> [Stated goal] Please write the listing below out again exactly, leaving every picture behind.

>>>>

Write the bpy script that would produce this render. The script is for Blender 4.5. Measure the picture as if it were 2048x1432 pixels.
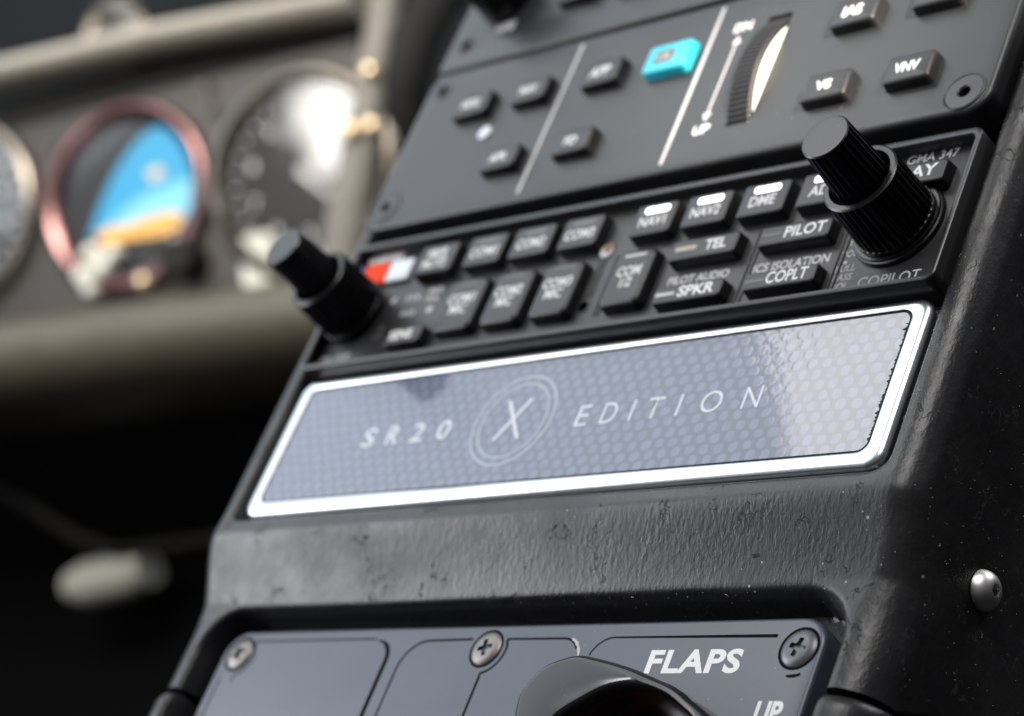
import bpy, bmesh, math, random
from mathutils import Matrix, Vector

for o in list(bpy.data.objects):
    bpy.data.objects.remove(o)
scene = bpy.context.scene
COL = scene.collection
random.seed(7)

# ------------------------------------------------------------------ camera
cam_data = bpy.data.cameras.new('camera')
cam = bpy.data.objects.new('camera', cam_data)
COL.objects.link(cam)
cam.matrix_world = Matrix((
    (0.71299615, 0.0976032, 0.69434149, 0.29384092),
    (0.6600283, 0.24078377, -0.71160791, -0.3189405),
    (-0.23664137, 0.96565873, 0.10725703, 0.04449231),
    (0, 0, 0, 1)))
cam_data.sensor_fit = 'HORIZONTAL'
cam_data.sensor_width = 36.0
cam_data.lens = 82.56
cam_data.clip_start = 0.01
cam_data.clip_end = 50.0
cam_data.dof.use_dof = True
cam_data.dof.focus_distance = 0.376
cam_data.dof.aperture_fstop = 14.8
scene.camera = cam

# ------------------------------------------------------------------ world and lamps
world = bpy.data.worlds.new('World')
scene.world = world
world.use_nodes = True
wn = world.node_tree.nodes
wl = world.node_tree.links
bg = wn['Background']
tc = wn.new('ShaderNodeTexCoord')
sep = wn.new('ShaderNodeSeparateXYZ')
ramp = wn.new('ShaderNodeValToRGB')
mr = wn.new('ShaderNodeMapRange')
mr.inputs['From Min'].default_value = -1.0
mr.inputs['From Max'].default_value = 1.0
wl.new(tc.outputs['Generated'], sep.inputs[0])
wl.new(sep.outputs['Z'], mr.inputs['Value'])
wl.new(mr.outputs[0], ramp.inputs[0])
ramp.color_ramp.elements[0].position = 0.45
ramp.color_ramp.elements[0].color = (0.012, 0.012, 0.013, 1)
ramp.color_ramp.elements[1].position = 0.95
ramp.color_ramp.elements[1].color = (0.16, 0.17, 0.19, 1)
wl.new(ramp.outputs[0], bg.inputs['Color'])
bg.inputs['Strength'].default_value = 1.0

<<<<

> [Task answer]
Write the bpy script that would produce this render. The script is for Blender 4.5. Measure the picture as if it were 2048x1432 pixels.
import bpy, bmesh, math, random
from mathutils import Matrix, Vector

for o in list(bpy.data.objects):
    bpy.data.objects.remove(o)
scene = bpy.context.scene
COL = scene.collection
random.seed(7)

# ------------------------------------------------------------------ camera
cam_data = bpy.data.cameras.new('camera')
cam = bpy.data.objects.new('camera', cam_data)
COL.objects.link(cam)
cam.matrix_world = Matrix((
    (0.71299615, 0.0976032, 0.69434149, 0.29384092),
    (0.6600283, 0.24078377, -0.71160791, -0.3189405),
    (-0.23664137, 0.96565873, 0.10725703, 0.04449231),
    (0, 0, 0, 1)))
cam_data.sensor_fit = 'HORIZONTAL'
cam_data.sensor_width = 36.0
cam_data.lens = 82.56
cam_data.clip_start = 0.01
cam_data.clip_end = 50.0
cam_data.dof.use_dof = True
cam_data.dof.focus_distance = 0.376
cam_data.dof.aperture_fstop = 14.8
scene.camera = cam

# ------------------------------------------------------------------ world and lamps
world = bpy.data.worlds.new('World')
scene.world = world
world.use_nodes = True
wn = world.node_tree.nodes
wl = world.node_tree.links
bg = wn['Background']
tc = wn.new('ShaderNodeTexCoord')
sep = wn.new('ShaderNodeSeparateXYZ')
ramp = wn.new('ShaderNodeValToRGB')
mr = wn.new('ShaderNodeMapRange')
mr.inputs['From Min'].default_value = -1.0
mr.inputs['From Max'].default_value = 1.0
wl.new(tc.outputs['Generated'], sep.inputs[0])
wl.new(sep.outputs['Z'], mr.inputs['Value'])
wl.new(mr.outputs[0], ramp.inputs[0])
ramp.color_ramp.elements[0].position = 0.45
ramp.color_ramp.elements[0].color = (0.012, 0.012, 0.013, 1)
ramp.color_ramp.elements[1].position = 0.95
ramp.color_ramp.elements[1].color = (0.16, 0.17, 0.19, 1)
wl.new(ramp.outputs[0], bg.inputs['Color'])
bg.inputs['Strength'].default_value = 1.0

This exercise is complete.